It’s incredibly easy to say you put customers’ success at the heart of your business. Including ‘Customer Success’ in job titles can feel like action, as can adding buzz terms like “Customer-First” to your mission statement.
However, without incorporating Customer Success Thinking in each part of the business—and across each prospect/customer touchpoint from pre-sale to renewal—your journey is only just beginning.
If you’re the type of reader that would find an analogy at at this point helpful, think “feeling more healthy just because you put on gym shorts and sneakers…”
I joined Zignal Labs, a punchy and innovative San-Francisco based Media Intelligence startup, in September of 2017. I was lucky enough to inherit a passionate team of CSMs with a great attitude, excellent service ratings from clients, and broad technical knowledge.

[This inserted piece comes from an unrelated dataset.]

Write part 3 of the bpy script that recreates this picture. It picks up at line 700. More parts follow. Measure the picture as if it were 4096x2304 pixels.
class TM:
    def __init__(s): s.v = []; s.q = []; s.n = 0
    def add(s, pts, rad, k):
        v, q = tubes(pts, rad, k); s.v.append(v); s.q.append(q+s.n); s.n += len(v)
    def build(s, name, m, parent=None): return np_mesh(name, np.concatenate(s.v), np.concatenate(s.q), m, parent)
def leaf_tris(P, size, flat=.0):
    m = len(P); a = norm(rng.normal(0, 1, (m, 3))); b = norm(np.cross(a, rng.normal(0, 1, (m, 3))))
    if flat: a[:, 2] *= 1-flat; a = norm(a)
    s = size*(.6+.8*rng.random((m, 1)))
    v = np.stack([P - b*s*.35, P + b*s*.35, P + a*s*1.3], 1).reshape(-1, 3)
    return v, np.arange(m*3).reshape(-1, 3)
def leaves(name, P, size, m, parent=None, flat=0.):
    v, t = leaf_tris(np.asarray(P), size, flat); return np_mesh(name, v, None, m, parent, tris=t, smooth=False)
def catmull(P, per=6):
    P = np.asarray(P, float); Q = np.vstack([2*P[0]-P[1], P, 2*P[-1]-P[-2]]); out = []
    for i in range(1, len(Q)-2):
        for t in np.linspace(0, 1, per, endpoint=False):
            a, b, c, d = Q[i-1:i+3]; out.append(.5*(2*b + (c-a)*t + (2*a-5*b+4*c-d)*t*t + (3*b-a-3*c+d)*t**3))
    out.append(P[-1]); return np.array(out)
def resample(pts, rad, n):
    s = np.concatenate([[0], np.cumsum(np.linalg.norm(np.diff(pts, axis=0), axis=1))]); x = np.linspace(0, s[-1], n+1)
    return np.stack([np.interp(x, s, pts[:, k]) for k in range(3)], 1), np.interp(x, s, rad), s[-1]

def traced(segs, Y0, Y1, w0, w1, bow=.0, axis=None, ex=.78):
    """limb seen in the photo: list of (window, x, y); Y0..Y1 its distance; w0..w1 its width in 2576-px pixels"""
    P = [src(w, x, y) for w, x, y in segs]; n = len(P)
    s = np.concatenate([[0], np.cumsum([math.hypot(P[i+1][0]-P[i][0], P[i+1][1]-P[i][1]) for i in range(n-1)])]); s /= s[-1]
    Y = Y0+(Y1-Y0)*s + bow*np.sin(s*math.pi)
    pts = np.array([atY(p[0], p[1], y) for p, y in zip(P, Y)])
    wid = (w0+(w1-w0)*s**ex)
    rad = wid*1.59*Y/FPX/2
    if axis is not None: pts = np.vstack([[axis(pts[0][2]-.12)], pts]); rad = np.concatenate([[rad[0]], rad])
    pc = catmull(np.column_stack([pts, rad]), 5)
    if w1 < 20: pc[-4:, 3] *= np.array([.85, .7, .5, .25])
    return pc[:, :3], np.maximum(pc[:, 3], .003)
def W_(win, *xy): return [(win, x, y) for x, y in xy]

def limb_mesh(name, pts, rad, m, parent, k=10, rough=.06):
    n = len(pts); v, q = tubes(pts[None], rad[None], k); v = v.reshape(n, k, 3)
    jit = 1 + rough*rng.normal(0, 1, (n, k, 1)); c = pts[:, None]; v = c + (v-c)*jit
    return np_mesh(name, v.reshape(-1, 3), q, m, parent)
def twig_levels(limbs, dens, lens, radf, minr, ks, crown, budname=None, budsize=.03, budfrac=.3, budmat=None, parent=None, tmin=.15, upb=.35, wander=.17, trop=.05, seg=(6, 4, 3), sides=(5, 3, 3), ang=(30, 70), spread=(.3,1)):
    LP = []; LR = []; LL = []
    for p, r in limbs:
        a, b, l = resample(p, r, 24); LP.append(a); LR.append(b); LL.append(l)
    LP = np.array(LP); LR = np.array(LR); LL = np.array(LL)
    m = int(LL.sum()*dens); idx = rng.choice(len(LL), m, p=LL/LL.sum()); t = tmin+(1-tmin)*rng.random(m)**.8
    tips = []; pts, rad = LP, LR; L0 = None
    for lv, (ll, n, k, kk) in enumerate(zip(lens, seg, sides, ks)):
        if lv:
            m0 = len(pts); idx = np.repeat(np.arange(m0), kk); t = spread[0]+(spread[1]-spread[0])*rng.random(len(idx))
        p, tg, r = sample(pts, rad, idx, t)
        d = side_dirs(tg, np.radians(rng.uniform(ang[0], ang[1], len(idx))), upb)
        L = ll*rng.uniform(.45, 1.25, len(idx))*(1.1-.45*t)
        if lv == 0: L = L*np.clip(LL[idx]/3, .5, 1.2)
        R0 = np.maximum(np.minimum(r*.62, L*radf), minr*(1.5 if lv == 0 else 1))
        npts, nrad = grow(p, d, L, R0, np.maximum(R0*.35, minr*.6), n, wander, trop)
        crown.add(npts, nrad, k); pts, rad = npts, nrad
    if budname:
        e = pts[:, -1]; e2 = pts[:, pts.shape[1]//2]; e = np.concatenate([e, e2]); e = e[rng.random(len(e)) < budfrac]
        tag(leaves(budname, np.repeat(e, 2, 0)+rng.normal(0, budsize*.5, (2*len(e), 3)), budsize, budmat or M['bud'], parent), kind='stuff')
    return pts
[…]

As is natural at this growth stage, the CSM role encompassed wearing a variety of hats, from trainer to implementation consultant to advisor to technical support. As such, the team had been predominantly reactive, with activity driven by client requests.
We’ve come on quite a journey since then on our path to best-in-class Customer Success practice, and we’ve set ourselves up for success by methodically and strategically aligning the business around our customers’ successes and goals. I like to think of this as Customer Success Thinking. Of course, Gainsight provides the technical glue to execute on this thinking, but even in the run-up to implementation, we moved lots of levers from measurement to role definition.

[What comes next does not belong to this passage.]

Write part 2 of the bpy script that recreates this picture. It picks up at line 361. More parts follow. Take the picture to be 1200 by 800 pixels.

When I mentioned to Allison Pickens, CCO at Gainsight, that I’d visualized this journey to help illustrate the bigger picture, she kindly invited me to share that here. And what better way to visualize a journey than a transit map:
The transit lines represent business functions/areas, as shown in the legend, with stations representing milestones and decision points. Gainsight and our customer programs effort is represented in dark blue. I have to give credit to a (wonderful) former colleague, Amy Collins, for the London Underground tube map idea!

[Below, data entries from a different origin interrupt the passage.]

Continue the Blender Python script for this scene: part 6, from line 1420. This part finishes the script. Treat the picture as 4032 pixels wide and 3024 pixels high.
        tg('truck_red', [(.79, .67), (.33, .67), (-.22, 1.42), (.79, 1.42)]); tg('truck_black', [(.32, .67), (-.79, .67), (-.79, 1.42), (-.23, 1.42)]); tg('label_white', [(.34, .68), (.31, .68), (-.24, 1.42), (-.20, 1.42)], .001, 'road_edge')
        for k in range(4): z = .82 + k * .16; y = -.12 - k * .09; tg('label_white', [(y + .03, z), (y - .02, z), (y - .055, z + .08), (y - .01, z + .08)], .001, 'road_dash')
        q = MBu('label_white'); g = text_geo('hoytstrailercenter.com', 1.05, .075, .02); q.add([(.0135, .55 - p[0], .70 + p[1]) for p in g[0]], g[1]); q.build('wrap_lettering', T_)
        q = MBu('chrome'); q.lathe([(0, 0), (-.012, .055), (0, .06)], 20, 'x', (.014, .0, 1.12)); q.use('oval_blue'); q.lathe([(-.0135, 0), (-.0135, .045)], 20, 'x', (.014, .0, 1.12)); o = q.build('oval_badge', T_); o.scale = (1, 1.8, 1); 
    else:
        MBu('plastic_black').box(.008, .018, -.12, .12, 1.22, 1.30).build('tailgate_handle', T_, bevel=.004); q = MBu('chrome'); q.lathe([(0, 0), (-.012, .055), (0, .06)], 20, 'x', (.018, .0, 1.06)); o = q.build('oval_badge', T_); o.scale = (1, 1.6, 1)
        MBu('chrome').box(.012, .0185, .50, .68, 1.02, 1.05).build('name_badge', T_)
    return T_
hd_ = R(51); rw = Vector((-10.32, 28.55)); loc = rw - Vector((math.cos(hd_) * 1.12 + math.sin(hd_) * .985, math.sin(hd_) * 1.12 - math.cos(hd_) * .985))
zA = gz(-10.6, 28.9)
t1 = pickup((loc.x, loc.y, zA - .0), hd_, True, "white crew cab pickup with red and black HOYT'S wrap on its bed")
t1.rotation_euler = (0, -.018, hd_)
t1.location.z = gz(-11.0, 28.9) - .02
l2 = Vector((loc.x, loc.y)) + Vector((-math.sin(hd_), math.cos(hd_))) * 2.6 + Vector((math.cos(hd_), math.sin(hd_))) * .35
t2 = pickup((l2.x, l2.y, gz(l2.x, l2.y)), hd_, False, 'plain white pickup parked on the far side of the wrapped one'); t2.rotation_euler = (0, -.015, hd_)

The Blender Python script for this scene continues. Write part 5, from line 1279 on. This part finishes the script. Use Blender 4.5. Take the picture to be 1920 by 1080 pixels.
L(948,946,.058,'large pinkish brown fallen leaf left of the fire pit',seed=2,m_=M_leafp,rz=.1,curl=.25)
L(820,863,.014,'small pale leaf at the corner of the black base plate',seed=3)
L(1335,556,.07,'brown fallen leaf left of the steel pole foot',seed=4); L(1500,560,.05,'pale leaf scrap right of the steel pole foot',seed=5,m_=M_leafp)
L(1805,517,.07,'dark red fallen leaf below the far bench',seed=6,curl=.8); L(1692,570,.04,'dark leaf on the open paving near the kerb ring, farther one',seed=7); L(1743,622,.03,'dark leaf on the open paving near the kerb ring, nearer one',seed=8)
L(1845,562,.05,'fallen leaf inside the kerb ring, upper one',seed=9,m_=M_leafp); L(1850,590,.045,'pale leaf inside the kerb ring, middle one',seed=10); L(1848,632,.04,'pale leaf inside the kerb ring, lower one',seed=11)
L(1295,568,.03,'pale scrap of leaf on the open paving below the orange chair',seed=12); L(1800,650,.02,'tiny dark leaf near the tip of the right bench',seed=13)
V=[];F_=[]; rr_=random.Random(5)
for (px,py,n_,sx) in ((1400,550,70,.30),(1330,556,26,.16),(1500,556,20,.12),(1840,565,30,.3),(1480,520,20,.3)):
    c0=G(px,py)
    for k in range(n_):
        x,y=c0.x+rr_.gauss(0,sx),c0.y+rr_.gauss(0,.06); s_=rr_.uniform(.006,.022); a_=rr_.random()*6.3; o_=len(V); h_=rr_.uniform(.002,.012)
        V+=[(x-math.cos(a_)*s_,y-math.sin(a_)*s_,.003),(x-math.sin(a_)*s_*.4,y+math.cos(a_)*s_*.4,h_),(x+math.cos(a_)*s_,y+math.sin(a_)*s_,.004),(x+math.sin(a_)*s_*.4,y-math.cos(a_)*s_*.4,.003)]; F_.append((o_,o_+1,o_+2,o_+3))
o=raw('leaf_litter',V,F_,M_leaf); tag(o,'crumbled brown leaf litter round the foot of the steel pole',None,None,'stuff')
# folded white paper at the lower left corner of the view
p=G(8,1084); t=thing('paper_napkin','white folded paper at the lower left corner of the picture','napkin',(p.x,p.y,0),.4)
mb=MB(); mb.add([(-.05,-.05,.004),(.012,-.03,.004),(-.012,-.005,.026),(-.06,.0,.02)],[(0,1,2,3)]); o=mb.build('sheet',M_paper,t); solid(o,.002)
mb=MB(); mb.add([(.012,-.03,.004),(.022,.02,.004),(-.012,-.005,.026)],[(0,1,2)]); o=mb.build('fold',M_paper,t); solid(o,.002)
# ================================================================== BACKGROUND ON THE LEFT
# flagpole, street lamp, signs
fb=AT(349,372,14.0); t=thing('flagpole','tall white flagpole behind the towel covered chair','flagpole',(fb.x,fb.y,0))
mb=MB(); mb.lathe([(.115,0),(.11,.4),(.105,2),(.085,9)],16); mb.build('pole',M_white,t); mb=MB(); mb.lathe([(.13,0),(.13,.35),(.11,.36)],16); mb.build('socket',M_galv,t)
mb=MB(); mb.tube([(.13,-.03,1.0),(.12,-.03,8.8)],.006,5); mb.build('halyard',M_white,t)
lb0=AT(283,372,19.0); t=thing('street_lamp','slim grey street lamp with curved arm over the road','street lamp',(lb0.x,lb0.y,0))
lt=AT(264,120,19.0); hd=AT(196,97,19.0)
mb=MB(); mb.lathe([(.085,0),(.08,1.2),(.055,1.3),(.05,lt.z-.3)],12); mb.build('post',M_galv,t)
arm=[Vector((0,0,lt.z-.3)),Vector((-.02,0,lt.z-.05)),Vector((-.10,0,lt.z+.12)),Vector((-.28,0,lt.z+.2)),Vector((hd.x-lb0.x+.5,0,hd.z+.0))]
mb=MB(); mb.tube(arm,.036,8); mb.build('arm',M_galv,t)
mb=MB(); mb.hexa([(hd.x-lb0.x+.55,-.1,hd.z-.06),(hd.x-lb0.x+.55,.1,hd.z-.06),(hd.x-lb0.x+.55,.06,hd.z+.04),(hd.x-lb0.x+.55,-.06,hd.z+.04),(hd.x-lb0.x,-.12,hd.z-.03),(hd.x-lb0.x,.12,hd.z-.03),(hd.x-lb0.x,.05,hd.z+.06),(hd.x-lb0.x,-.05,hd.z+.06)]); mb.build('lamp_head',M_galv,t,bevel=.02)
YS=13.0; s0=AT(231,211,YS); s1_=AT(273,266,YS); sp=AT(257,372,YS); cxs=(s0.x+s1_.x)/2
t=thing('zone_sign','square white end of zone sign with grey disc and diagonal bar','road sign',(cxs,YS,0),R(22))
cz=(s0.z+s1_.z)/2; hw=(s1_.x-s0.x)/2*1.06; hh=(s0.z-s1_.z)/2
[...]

I’ve focussed a lot of my time developing and enabling new roles, functions, and methodology within the CS group, which allow us to scale, specialize, and proactively drive successful client outcomes. However, I’ve also invested time working with Sales, Operations, Solutions, Product, Marketing, and Engineering teams, not just to establish buy-in and accountability, but to harness the Senior Management Executives’ expertise to co-develop working practices that tangibly support our customer-first mission at every touchpoint—essentially connecting the dots with Customer Success Thinking.
Having led another Global Customer Success redesign and relaunch in recent years, here are a few lessons I’ve learned along the way.
- I can’t overstate the importance of understanding and addressing cultural, data, or operational silos/roadblocks early if you are really dedicated to incorporating Customer Success Thinking into the heart of your business.
- Whilst change management is arguably the least sexy term out there, it matters here and should be front of mind. Apart from removing any friction or missteps internally in adopting Customer Success Thinking, it’s also vital to ensuring the customer experience is seamless whilst rolling out what may be significant changes.
Whatever maturity level your business and however significant a shift is required, I’d challenge fellow leaders to do more than talk about Customer Success being at the heart of your business.
Wear those gym shorts and sneakers—and go work out!